Jennifer Lawrence plays Lynsey with the volume turned all the way down. She withholds. She lets long silences sit and refuses to telegraph what Lynsey feels. The performance lives in small physical choices, the careful way she grips a railing or the flat affect she uses to deflect concern. Brian Tyree Henry plays James, the mechanic, and he builds a man whose easy humor sits on top of grief he will not name. The scene where James finally explains the loss that shaped him is the film’s center, and Henry plays it without a single false note. Lawrence and Henry generate a friendship that feels earned rather than written.

Lila Neugebauer directs her first feature and trusts stillness over incident. The script by Ottessa Moshfegh, Elizabeth Sanders, and Luke Goebel strips the story to its essentials and leaves out the moments other films would underline. Diego Garcia’s cinematography shoots New Orleans in flat daylight and quiet interiors, draining the city of its usual romance and matching Lynsey’s deadened state. The editing favors long takes that let conversations breathe and discomfort accumulate.

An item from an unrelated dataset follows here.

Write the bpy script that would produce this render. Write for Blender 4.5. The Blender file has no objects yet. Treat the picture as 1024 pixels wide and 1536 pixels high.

There is almost no score, and the absence forces the audience to sit inside the silences with the characters.

This is a small film that knows exactly how small it wants to be. The minimalism is the method and also the ceiling. Causeway never reaches for catharsis, and its refusal to resolve neatly is honest about how trauma works. The film understands that the hardest decision is not whether to fix yourself but whether to let someone stay close while you do.